CONTROL PROCESSING UNIT

Introduction:

CPU stands for Central processing unit. It is also known as microprocessor or processor.

A CPU is brain of a computer. It is responsible for all functions and processes.

Regarding computing power, the CPU is the most important element of a computer system.

The CPU is consisted of thin layers of thousands of transistors.

Each transistor receives a set of inputs and produces output.

The Central Processing Unit (CPU) performs the actual processing of data.

The data it processes is obtained, via the system bus, from the main memory. Results from the CPU are then sent back to main memory via the system bus.

The CPU has two main components, these are:

  • Arithmetic Logical Unit

 

  • Control Unit

 

  • Registers

 

Arithmetic Logical Unit:

§  The ALU is the part of a CPU that performs all arithmetic computations including addition, subtraction, multiplication, and division.

§  The Arithmetic Logic Unit also performs all logical operations.

§  The ALU is the fundamental building block of the CPU.

§  In some CPUs an individual ALU is further divided into two units called an Arithmetic Unit (AU) and a Logic Unit (LU).

§  Normally the ALU has direct input and output access to the processor controller, main system memory (RAM), and input/output devices.

Control Unit:

§  The CPUs control unit is responsible for executing or storing the results coming out of the ALU.

§  Within the CPU, the control unit performs the functions of fetch, decode, execute, and store.

§  The control unit communicates with both the arithmetic logic unit (ALU) and memory, and literally directs the entire computer system to carry out, or execute, stored program instructions.

§  Basically a control unit fetches or retrieves an instruction from memory and then analyzes the instruction it fetched before deciding how it should be processed.

§  Depending on the action required, the control unit will then send segments of the original instruction to the appropriate section of the processor.

Registers:

§  Registers are temporary storage areas which are responsible for holding the data that is to be processed.

§  They store the instructions and data in a processor. This data is further used by Control Unit.

§  There are some registers used for specific tasks such as program counter, stack, and flags etc.

§  Registers work under the direction of the control unit to accept, hold and transfer instructions or data and perform arithmetic or logical comparisons at a high rate of speed.

The Components of CPU from purchasing point.

  • Clock Speed

 

  • Cores

 

  • Cache

 

Control Unit:

§  A CPUs clock speed is a frequency that is measured in hertz.

§  For example, you may see a processor’s speed measured in megahertz (MHz) or gigahertz (GHz).

§  A modern processors clock speed is rated in gigahertz.

§  The clock speed actually used to be the main determining factor of how fast a processor is, and generally a faster clock speed equalled better performance.

Cores:

§  A multi-core processor is a processing system composed of two or more independent processing cores.

§  More cores allow computer systems to be more responsive while multi-tasking and multiple cores also help numerous applications specifically coded for multiple core processors to perform much faster.

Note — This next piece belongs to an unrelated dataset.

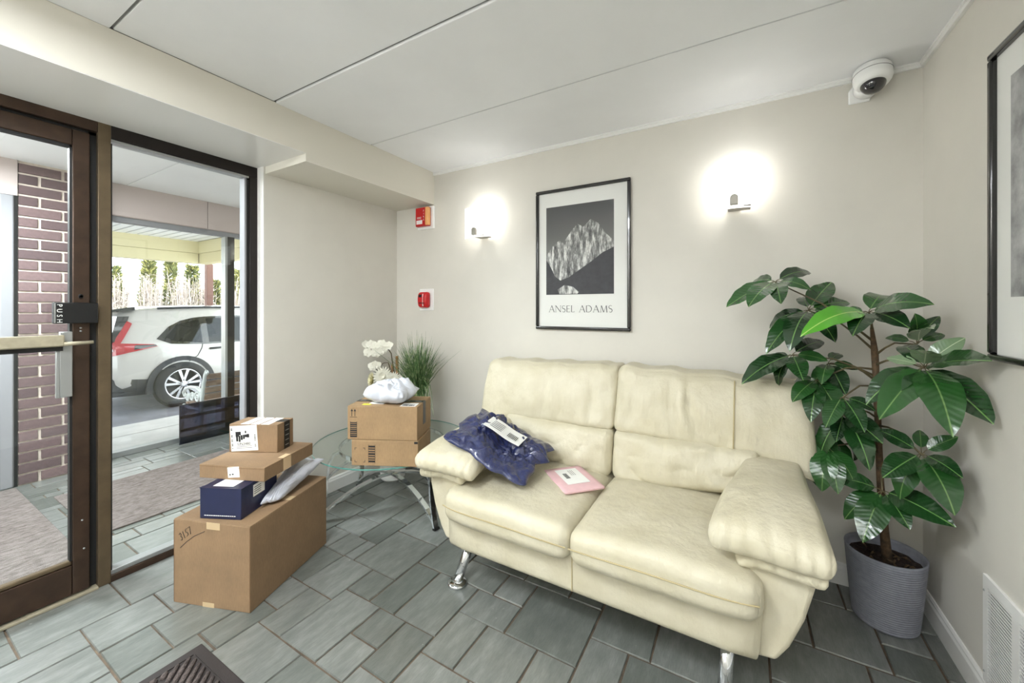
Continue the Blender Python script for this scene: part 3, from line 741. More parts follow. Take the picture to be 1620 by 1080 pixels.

§  When shopping for a computer look for a processor that contains the most cores, especially if you are a power user or into digital media applications, you may just notice a big performance increase.

§  Many digital media apps like Adobe Photoshop, Adobe Premiere Pro, and others will benefit from multiple processing cores.

Cache:

§  Cache is very important processor feature that you should pay attention to when shopping for a modern CPU for it can dramatically speed up the performance of a processor.

§  Cache acts as a buffer between your RAM and the CPU to speed up the processors internal processing engine.

§  Cache is essentially a super fast memory technology that resides on the CPU.

§  It holds recently accessed or pre-fetched instructions so the processor can grab them quickly to operate more efficiently.

§  Pulling data and instructions from the systems RAM in comparison takes much longer than pulling it from a cache.

§  When selecting a processor, a larger cache size as well as multiple levels of cache will improve overall CPU performance.